◆ **What you will do**
Begin with the first line below and retype each line exactly through the line containing "from mathutils import Vector, Matrix". Any pictures are to be left out.

◆ **Provided material**

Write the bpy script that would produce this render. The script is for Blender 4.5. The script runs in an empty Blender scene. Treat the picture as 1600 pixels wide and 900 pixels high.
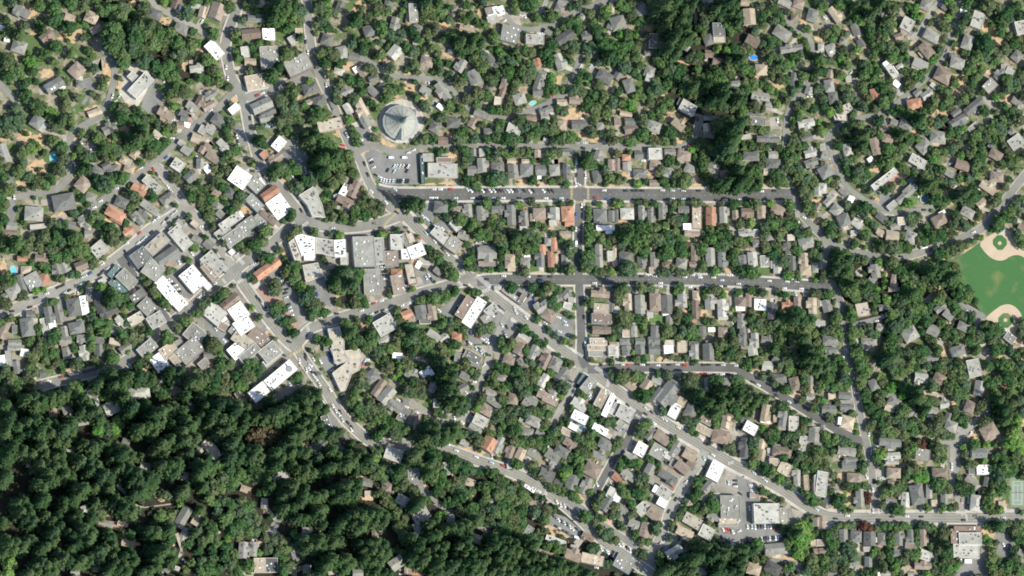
import bpy, math, random, re
import numpy as np
from mathutils import Vector, Matrix

random.seed(11); RNG = np.random.default_rng(11)
SC = bpy.context.scene
COL = SC.collection
R = math.radians
# ------------------------------------------------------------------ camera, sky, sun, exposure
LOOK = Vector((0.80, 0.56, 0)).normalized()      # tall things lean this way: the sensor looks from the WSW
TILT = R(19.0); DIST = 4200.0
cam_pos = -LOOK * DIST * math.sin(TILT) + Vector((0, 0, DIST * math.cos(TILT)))
F = (-cam_pos).normalized()
RX = (Vector((1, 0, 0)) - F * F.x).normalized()
UP = RX.cross(F).normalized()
cam = bpy.data.cameras.new('camera'); cam_o = bpy.data.objects.new('camera', cam); COL.objects.link(cam_o)
cam.sensor_width = 36.0; cam.lens = 36.0 * DIST / 960.0
cam.clip_start = 10; cam.clip_end = 30000
m = Matrix((RX, UP, -F)).transposed().to_4x4(); m.translation = cam_pos
cam_o.matrix_world = m
SC.camera = cam_o
SUN_EL = R(49); SUN_DIR = Vector((0.86, -0.50, 0)).normalized()     # direction towards the sun on the ground
w = bpy.data.worlds.new('World'); SC.world = w; w.use_nodes = True
nt = w.node_tree; nt.nodes.clear()
sky = nt.nodes.new('ShaderNodeTexSky'); sky.sky_type = 'NISHITA'; sky.sun_disc = False
sky.sun_elevation = SUN_EL; sky.sun_rotation = math.atan2(SUN_DIR.x, SUN_DIR.y)
bg = nt.nodes.new('ShaderNodeBackground'); bg.inputs['Strength'].default_value = 0.12
wo = nt.nodes.new('ShaderNodeOutputWorld')
nt.links.new(sky.outputs[0], bg.inputs[0]); nt.links.new(bg.outputs[0], wo.inputs[0])
sun = bpy.data.lights.new('sun', 'SUN'); sun.energy = 4.0; sun.angle = R(0.53); sun.color = (1.0, 0.955, 0.84)
so = bpy.data.objects.new('sun', sun); COL.objects.link(so)
sd = Vector((SUN_DIR.x * math.cos(SUN_EL), SUN_DIR.y * math.cos(SUN_EL), math.sin(SUN_EL)))
so.rotation_euler = sd.to_track_quat('Z', 'Y').to_euler(); so.location = sd * 600
SC.view_settings.view_transform = 'Standard'; SC.view_settings.look = 'None'
SC.view_settings.exposure = 0.67; SC.view_settings.gamma = 1
SC.cycles.filter_width = 1.85; SC.cycles.max_bounces = 5; SC.cycles.diffuse_bounces = 2; SC.cycles.glossy_bounces = 1; SC.cycles.transmission_bounces = 1
SC.cycles.transparent_max_bounces = 4

# ------------------------------------------------------------------ survey plan: photo pixel -> place on the ground plane (or at height z)
M0 = 0.6                                          # metres per photo pixel
def P(px, py, z=0.0):
    d = F + RX * ((px - 800) * M0 / DIST) + UP * ((450 - py) * M0 / DIST)
    t = (z - cam_pos.z) / d.z
    q = cam_pos + d * t
    return Vector((q.x, q.y, z))
def heading(px, py, a):
    a = R(a)
    q = P(px + 5 * math.cos(a), py + 5 * math.sin(a)) - P(px, py)
    return math.atan2(q.y, q.x)

# ------------------------------------------------------------------ materials
def mat(name, col, rough=0.9, var=0.0, noise=None, obj_var=0.0, spec=0.25, attr_var=False, noise2=None, hue_var=0):
    """procedural surface: base colour * large noise * fine noise * per-object variation"""
    m = bpy.data.materials.new(name); m.use_nodes = True
    t = m.node_tree; b = t.nodes['Principled BSDF']
    b.inputs['Roughness'].default_value = rough
    if 'Specular IOR Level' in b.inputs: b.inputs['Specular IOR Level'].default_value = spec
    fac = None
    def mul(a, bsock):
        if a is None: return bsock
        n = t.nodes.new('ShaderNodeMath'); n.operation = 'MULTIPLY'
        t.links.new(a, n.inputs[0]); t.links.new(bsock, n.inputs[1]); return n.outputs[0]
    geo = t.nodes.new('ShaderNodeNewGeometry')
    for nz in (noise, noise2):
        if nz:
            n = t.nodes.new('ShaderNodeTexNoise'); n.inputs['Scale'].default_value = nz[0]; n.inputs['Detail'].default_value = 4
            n.inputs['Roughness'].default_value = 0.65
            t.links.new(geo.outputs['Position'], n.inputs['Vector'])
            mr = t.nodes.new('ShaderNodeMapRange'); mr.inputs['From Min'].default_value = .25; mr.inputs['From Max'].default_value = .75
            mr.inputs['To Min'].default_value = nz[1]; mr.inputs['To Max'].default_value = nz[2]
            t.links.new(n.outputs['Fac'], mr.inputs['Value']); fac = mul(fac, mr.outputs[0])
    if obj_var:
        oi = t.nodes.new('ShaderNodeObjectInfo')
        mr = t.nodes.new('ShaderNodeMapRange'); mr.inputs['To Min'].default_value = 1 - obj_var; mr.inputs['To Max'].default_value = 1 + obj_var
        t.links.new(oi.outputs['Random'], mr.inputs['Value']); fac = mul(fac, mr.outputs[0])
    if attr_var:
        at = t.nodes.new('ShaderNodeAttribute'); at.attribute_name = 'tint'
        fac = mul(fac, at.outputs['Fac'])
    rgb = t.nodes.new('ShaderNodeRGB'); rgb.outputs[0].default_value = (*col, 1)
    src = rgb.outputs[0]
    if fac is not None:
        mx = t.nodes.new('ShaderNodeVectorMath'); mx.operation = 'SCALE'
        t.links.new(src, mx.inputs[0]); t.links.new(fac, mx.inputs['Scale']); src = mx.outputs[0]
    t.links.new(src, b.inputs['Base Color'])
    return m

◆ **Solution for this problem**
Write the bpy script that would produce this render. The script is for Blender 4.5. The script runs in an empty Blender scene. Treat the picture as 1600 pixels wide and 900 pixels high.
import bpy, math, random, re
import numpy as np
from mathutils import Vector, Matrix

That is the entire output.